These maps are based on a USGS 1901 base map and overlay onto a current street map. This series was developed to show how the dependence on potable water for man or beast shaped the transportation network in the late 19th Century.
This map identifies various geographic locations, general features, and roads throughout the Lucerne & Johnson valleys as it was in 1901.
The blue marks show reliable water and rest stops as would be used by travelers and teamsters. These water stops are roughly 10 miles apart as the roads go.
The generalized trails connecting the water and rest stops are highlighted. A few redundant and miscellaneous trails have been purposely omitted for clarity.
This map has had the 1901 base map replaced with a current street map.
This map has had the water node locations removed.
Finally, the 1901 trails have been highlighted and the location labels removed for clarity in showing the relationship between the roads then and now.

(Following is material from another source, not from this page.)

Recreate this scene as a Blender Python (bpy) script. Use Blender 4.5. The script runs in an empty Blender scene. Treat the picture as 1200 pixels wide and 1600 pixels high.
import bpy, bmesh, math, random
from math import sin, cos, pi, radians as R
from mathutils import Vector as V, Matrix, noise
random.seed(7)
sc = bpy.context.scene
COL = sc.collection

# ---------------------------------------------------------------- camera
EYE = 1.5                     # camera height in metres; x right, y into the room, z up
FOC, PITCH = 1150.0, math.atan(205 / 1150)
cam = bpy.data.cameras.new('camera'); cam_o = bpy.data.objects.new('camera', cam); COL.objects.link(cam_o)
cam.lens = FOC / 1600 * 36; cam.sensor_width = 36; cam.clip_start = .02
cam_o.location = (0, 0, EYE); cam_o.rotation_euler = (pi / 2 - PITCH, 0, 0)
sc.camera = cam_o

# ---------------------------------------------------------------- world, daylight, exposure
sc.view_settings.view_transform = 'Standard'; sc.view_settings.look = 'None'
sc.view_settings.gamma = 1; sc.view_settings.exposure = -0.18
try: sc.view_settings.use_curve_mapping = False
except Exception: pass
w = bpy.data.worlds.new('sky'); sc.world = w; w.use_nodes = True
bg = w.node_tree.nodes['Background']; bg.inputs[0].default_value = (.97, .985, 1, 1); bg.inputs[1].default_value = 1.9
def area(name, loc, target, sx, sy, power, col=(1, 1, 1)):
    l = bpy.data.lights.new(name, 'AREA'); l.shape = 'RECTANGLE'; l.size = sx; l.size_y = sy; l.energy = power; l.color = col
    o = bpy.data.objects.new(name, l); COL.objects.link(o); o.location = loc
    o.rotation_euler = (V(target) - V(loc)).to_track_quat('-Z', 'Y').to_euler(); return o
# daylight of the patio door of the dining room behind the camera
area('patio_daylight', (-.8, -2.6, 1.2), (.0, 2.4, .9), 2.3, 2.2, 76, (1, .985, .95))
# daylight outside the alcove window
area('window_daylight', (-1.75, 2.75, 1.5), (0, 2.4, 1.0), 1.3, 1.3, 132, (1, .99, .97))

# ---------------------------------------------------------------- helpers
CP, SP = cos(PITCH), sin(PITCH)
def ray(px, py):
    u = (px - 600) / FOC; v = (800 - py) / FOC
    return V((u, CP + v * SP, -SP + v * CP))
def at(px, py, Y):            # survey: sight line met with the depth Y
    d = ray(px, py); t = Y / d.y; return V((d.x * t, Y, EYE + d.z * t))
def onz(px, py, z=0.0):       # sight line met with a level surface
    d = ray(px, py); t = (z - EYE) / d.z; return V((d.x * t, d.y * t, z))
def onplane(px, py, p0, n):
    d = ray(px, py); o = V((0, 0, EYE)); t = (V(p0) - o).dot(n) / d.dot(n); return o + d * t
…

Jefferson Hunt’s Mojave San Joaquin Company, a wagon train made up of anxious gold seekers and settlers frustrated by a late start across the desert in late 1849 join with Captain Hunt to be guided across the Mojave Desert along the new southern route. Tensions rise with a wrong venture into the Escalante Desert and at a point east of Enterprise, and north of Mountain Meadows, Utah, anarchy ensues and the train breaks up into two factions; those who will become lost and those who will go on as planned. Of the 107 wagons in this once large party, only seven wagons remain.
Furnace Creek, Death Valley National Park
On December 22, 1849, the ‘Mojave Sand-walking Company,’ as it became known, arrived in San Bernardino, California. At the same time the remaining ‘Lost ’49ers,’ about one-quarter of those who broke away originally, were entering the desolate Death Valley and would be celebrating Christmas Day near what we know as Furnace Creek.
This map shows the three main trails across the Mojave Desert; the Midland Trail, Arrowhead Trail, and the National Old Trails Road. These roads at the time were unpaved and varied in condition and the skills involved to navigate them.
There were two equally onerous obstacles along the Salt Lake Wagon Road that early-on pioneers had to overcome; on the east end of the trail, there was Virgin Hill at Mormon Mesa and the Virgin River. To the west, the challenge was the Cajon Pass.
Virgin Hill was a 360-foot change in elevation in only .6 miles (1 foot rise every 9 feet). Teams would have to be doubled up to pull loads over the rocky vertical sections of the steep trail.